Festival Que du feu 2024 encart

HOPELESS

Un film de Kim Chang-hoon

« Noir c’est noir, il n’y a plus d’espoir »

Un jeune garçon intègre progressivement une organisation criminelle. En son sein, il découvrira une spirale de violence face à laquelle il n’était pas préparé…

Pour son premier long métrage, il est peu dire que Kim Chang-hoon a soigné son entrée en matière. Une caméra à ras du sol. Une chaussure usée. Un caillou. Un jeune garçon qui s’en empare et qui frappe violemment un autre avec. Aucun doute, nous serons dans un polar noir, sans concession, où la violence dégouline à l’écran, où chaque coup résonne, le bruit des os brisés en métronome de la bande-son. Ce gamin qui tape avant de réfléchir, c’est Yeon-gyu, adolescent introverti, meurtri par la violence d’un beau-père alcoolique, et qui trouve dans ses poings un semblant de réponse à ses maux. Sa rencontre avec un gang local va lui permettre de s’extraire de son quotidien, même si cela implique de faire couler encore plus de sang.

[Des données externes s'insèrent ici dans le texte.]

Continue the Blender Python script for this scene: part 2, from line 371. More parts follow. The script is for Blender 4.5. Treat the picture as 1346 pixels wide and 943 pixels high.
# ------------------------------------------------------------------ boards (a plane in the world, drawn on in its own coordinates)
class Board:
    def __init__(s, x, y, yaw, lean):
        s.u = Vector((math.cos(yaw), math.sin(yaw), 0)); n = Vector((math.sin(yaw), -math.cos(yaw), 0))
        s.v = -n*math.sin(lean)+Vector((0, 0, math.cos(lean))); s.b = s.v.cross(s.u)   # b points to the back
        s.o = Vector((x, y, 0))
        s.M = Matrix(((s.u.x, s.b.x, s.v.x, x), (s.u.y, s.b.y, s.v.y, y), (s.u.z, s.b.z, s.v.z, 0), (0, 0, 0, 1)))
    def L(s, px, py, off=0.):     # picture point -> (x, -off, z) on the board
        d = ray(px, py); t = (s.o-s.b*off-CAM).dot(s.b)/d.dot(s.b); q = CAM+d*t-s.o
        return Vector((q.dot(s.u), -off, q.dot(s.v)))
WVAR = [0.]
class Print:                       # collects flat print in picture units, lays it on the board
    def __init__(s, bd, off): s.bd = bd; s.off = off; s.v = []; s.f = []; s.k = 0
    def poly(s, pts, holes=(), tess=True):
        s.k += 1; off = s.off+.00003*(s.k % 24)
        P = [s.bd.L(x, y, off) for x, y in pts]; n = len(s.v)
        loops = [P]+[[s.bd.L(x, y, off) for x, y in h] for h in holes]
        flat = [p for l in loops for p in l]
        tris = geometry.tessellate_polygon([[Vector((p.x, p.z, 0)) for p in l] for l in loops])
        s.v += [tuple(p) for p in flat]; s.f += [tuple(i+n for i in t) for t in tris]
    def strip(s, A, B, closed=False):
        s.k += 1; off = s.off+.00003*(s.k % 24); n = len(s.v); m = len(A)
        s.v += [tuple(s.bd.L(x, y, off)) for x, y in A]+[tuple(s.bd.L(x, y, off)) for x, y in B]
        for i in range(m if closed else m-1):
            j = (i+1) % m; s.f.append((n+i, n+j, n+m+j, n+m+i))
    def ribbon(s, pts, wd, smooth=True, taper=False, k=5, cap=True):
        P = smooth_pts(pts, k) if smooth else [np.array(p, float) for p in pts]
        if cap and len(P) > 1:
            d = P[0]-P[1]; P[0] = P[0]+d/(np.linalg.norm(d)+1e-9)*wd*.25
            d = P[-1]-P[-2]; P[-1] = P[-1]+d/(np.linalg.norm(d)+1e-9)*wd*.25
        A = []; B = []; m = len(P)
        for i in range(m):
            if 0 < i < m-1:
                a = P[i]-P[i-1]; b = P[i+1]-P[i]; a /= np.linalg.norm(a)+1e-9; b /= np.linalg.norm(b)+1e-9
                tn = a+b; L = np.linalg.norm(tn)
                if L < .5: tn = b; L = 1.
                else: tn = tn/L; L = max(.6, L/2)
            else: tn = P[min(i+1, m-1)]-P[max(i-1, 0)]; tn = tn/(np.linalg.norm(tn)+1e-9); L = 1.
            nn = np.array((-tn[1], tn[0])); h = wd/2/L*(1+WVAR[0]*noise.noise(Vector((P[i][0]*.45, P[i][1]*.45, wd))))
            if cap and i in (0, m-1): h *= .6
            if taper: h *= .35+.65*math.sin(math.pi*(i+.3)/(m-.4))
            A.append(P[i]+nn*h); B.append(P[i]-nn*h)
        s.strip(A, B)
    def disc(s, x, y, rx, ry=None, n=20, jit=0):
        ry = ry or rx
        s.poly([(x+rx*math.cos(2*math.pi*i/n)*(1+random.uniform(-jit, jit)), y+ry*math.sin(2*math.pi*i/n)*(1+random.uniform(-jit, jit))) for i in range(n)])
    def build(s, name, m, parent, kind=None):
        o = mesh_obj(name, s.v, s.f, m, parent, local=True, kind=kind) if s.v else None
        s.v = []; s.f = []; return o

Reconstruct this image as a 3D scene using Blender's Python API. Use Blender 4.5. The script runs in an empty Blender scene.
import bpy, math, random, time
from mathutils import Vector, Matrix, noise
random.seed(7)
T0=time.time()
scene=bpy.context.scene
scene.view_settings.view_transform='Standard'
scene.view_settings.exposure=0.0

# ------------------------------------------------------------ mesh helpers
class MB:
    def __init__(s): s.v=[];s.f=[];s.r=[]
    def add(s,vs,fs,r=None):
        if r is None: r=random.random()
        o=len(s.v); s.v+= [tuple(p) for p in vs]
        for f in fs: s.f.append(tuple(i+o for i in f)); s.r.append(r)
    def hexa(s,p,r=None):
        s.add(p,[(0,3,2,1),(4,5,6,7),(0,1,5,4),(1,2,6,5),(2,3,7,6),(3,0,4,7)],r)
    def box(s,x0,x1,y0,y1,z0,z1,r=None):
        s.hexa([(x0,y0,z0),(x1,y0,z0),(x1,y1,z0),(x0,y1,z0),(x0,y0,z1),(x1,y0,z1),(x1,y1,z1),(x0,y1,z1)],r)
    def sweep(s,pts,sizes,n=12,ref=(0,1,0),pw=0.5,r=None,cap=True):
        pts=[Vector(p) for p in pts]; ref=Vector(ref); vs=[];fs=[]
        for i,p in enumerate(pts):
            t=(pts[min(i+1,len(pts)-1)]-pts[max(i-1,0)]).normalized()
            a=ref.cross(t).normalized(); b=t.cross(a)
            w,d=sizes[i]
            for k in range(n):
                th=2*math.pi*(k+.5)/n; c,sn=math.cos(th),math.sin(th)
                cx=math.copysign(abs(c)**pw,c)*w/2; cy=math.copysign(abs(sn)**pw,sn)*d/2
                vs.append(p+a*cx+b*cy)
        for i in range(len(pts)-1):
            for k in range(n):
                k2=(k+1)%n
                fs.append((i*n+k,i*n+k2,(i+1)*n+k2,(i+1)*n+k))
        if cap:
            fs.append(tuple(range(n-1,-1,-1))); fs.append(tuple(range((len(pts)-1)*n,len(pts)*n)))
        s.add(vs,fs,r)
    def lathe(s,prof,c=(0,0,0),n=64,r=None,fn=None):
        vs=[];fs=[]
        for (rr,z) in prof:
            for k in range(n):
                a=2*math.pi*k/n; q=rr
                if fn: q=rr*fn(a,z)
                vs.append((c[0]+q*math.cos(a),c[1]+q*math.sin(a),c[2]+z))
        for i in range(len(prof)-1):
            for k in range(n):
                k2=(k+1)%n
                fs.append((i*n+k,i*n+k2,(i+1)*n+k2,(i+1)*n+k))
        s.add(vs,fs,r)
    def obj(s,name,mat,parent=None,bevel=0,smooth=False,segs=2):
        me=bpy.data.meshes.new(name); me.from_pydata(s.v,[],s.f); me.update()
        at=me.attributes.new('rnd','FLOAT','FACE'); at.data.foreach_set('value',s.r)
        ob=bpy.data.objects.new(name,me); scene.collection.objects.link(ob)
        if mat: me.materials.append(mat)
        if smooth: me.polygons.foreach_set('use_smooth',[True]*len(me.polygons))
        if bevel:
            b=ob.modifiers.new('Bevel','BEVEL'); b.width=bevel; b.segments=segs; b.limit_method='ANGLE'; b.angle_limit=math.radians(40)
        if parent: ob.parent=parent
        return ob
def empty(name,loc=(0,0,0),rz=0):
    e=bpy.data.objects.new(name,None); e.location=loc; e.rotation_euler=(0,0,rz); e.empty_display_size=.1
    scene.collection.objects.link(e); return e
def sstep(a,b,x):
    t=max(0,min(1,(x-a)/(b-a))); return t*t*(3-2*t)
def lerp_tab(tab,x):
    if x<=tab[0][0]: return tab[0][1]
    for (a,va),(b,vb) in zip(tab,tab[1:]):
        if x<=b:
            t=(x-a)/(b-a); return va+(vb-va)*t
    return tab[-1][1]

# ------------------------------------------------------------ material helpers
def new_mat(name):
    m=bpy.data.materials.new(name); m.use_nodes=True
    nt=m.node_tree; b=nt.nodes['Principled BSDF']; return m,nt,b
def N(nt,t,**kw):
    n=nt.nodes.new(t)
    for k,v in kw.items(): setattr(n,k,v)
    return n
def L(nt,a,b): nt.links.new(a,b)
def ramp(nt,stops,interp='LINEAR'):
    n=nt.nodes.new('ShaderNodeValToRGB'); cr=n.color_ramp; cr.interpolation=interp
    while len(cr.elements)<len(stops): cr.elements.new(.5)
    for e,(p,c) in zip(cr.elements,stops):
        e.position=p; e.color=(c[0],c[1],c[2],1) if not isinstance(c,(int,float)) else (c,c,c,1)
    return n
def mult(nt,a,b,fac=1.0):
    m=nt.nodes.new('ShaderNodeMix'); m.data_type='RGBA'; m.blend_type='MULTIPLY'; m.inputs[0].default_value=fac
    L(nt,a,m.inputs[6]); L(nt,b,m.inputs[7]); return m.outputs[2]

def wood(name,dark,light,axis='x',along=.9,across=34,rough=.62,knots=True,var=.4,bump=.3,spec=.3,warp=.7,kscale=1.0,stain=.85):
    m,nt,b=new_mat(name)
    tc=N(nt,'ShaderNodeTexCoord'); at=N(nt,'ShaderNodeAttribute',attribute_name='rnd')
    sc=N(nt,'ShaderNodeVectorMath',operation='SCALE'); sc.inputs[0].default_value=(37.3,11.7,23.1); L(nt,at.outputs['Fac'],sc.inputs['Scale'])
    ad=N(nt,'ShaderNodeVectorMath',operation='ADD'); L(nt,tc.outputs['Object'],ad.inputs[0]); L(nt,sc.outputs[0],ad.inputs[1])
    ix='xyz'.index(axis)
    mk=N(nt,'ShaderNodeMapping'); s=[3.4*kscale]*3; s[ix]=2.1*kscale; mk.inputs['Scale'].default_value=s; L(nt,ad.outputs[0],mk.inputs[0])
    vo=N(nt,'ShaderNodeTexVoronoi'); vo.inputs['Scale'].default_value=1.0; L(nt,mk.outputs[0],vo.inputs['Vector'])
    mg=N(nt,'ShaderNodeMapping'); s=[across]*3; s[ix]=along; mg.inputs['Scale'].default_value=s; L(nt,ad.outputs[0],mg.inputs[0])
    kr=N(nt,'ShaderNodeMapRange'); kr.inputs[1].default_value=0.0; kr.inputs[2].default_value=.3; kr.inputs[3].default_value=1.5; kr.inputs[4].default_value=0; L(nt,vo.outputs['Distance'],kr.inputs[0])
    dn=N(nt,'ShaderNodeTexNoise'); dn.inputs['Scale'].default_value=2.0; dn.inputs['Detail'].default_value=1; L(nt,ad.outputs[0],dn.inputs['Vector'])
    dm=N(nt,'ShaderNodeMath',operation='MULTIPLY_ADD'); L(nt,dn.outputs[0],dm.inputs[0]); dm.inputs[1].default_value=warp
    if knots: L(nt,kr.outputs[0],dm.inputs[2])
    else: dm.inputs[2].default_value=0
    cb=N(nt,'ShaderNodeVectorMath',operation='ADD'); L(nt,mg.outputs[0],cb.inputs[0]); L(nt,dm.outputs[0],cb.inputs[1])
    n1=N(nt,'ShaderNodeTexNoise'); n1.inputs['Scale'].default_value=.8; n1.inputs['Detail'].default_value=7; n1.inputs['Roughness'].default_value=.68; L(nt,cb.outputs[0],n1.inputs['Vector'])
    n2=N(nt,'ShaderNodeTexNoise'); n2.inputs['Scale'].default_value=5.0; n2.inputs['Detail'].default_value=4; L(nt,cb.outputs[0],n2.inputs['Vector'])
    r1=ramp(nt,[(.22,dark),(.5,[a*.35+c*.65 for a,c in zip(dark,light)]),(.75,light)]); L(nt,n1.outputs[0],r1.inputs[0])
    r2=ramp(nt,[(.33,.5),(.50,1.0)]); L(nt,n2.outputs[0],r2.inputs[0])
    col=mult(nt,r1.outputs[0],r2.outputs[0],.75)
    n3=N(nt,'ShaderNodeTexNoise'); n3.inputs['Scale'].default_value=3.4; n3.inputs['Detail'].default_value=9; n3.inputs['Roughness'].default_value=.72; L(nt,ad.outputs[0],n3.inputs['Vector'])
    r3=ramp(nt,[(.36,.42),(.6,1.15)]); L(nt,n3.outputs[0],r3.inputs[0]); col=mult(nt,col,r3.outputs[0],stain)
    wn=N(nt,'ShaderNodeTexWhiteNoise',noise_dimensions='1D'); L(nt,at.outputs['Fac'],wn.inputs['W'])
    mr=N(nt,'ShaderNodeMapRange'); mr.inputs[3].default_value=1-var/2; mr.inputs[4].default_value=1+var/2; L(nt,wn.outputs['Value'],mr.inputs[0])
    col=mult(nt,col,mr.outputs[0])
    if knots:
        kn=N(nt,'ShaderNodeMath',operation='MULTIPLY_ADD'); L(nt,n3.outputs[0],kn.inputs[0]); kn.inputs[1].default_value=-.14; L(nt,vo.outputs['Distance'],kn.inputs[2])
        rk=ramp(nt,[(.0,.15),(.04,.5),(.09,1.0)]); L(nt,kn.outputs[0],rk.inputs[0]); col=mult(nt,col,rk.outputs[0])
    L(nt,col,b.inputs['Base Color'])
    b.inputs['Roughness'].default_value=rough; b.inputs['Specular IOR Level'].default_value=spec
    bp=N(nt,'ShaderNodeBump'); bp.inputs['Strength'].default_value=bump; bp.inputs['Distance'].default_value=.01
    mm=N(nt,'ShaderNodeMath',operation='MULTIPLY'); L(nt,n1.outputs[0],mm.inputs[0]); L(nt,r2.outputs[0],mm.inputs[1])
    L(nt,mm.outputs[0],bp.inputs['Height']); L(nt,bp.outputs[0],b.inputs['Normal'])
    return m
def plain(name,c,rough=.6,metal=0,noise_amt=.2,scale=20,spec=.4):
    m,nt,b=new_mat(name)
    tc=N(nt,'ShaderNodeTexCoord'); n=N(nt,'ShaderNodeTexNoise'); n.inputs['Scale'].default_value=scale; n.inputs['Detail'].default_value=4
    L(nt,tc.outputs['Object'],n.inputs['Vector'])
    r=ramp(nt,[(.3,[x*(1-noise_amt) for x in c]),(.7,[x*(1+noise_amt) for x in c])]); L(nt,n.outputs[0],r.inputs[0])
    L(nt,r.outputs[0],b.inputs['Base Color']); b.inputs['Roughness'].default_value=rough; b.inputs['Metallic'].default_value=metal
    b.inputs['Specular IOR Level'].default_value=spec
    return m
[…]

À l’image de son titre, l’espoir a disparu de cette ville où prend place la tragédie. Tout y est sordide et dégoûtant, chaque recoin est gangrené par la corruption. Ici, ce n’est pas de la dépravation des élites dont on parle, mais de celle des petites gens, de ceux qui choisissent le crime par nécessité ou par ennui. Dans cette grisaille, les mafieux apparaissent alors comme un ascenseur social, le moyen d’arriver au sommet de la pyramide de cette pègre des bas-fonds. Au-delà de la puissance de certaines séquences, âpres et rugueuses, le film séduit par son refus de glorifier le parcours du protagoniste. Les truands ne sont pas des héros. Et c’est bien à une descente aux enfers à laquelle on assiste.

Si ce thriller aurait mérité à être raccourci, un bon tiers de l’ensemble n’étant qu’une simple répétition d’enjeux précédemment explicités, "Hopeless" est indéniablement une belle surprise, une œuvre qui a digéré les classiques américains (Scorsese et De Palma en tête) pour en proposer une variation intéressante, profondément ancrée dans un paysage urbain coréen où l’Europe apparaît comme une terre d’exil et de promesses. En développant une relation ambigüe entre son personnage principal et le leader des hors-la-loi, à la limite parfois de l’érotisme, le cinéaste élève son récit brutal en une chronique aiguisée sur une jeunesse désabusée. En résulte, un drame probablement trop bavard mais généreux dans sa fureur, assumant les scènes dérangeantes et les dialogues qui tachent, jusqu’à un final particulièrement réussi. Le comité du Certain Regard du Festival de Cannes 2023 ne s’est pas trompé en lui offrant les honneurs de la sélection.